Bilda

When my mother was still a toddler, her father built a small cottage facing the Arabian Sea in a sleepy little town called Murud. This is the house where my mom and her seven siblings grew up, and where I, as a kid, spent most of my summer holidays. Starting the morning with a dip in the ocean, gouging the creamy flesh from green coconuts for breakfast, feasting on fried fish and spicy shrimp curry for lunch, followed by a long siesta under the areca nut palms in the backyard and finally ending the day watching the sun set behind the Kasa sea fort in a vibrant and generous spread of pastels. Such wonderful memories.

My mom tells me that during the long monsoon months when the fisherman stayed home, and the village market was too wet to open, their staple diet was rice, roasted dried bombil and beans cooked in a creamy coconut curry. The bombil or bombay duck is a type of lizard fish that is found in abundance along the western coast of India. It’s a slimy, ugly fish, which when fried just right has a crispy on the outside, jelly on the inside, texture that is to die for and when dried has a stench that could actually kill you. The locally grown rice, ambeymore, is short grained and sticky and has an aroma reminiscent of mango blossoms. The beans, also grown locally, having a slightly bitter taste, are called pawtey when fresh and birdya or bilda when dried.

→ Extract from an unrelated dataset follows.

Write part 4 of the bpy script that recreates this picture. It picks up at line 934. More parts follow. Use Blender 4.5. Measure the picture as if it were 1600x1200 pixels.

During her last trip to India my mother visited Murud and picked up a few pounds of bilda to bring back to Chicago, and yesterday we finally had time to cook the dish. The beans need to be soaked for two days and once they start sprouting, the brown skin cover is peeled off, a long and tedious yet strangely satisfying endeavor. The next step is to finely dice an onion, add a tea spoon of oil, a sprinkling of salt and turmeric and crush the mixture with your hands. In most Indian cooking, onions are fried in oil, and once browned the spices are added to create the curry base. This technique for cooking bilda, which my mom called kalousney, involves no frying or roasting. Once crushed the mixture is added to a pot along with the beans, some coriander and cayenne powder, and half a cup of water. When the water starts drying up in about five to ten minutes, two cups of coconut milk need to be added and the curry should be left simmering on low heat for about thirty minutes. That’s it. Simple. Healthy. Delicious.

Although we do have bombils in our freezer below, triple wrapped in zip lock bags, I didn’t have the courage to roast them in the house, so we substituted it with a tamarind and tomato infused shrimp curry chutney, which really needs a write up of its own.

The meal was amazing and brought back a flood of memories. The crashing ocean waves were missing as was the gentle sea breeze, the rustling of the palms and raucous banter of my uncles and aunts.

Alexa, play ocean sounds and setup a Zoom meeting with the Peshimam family.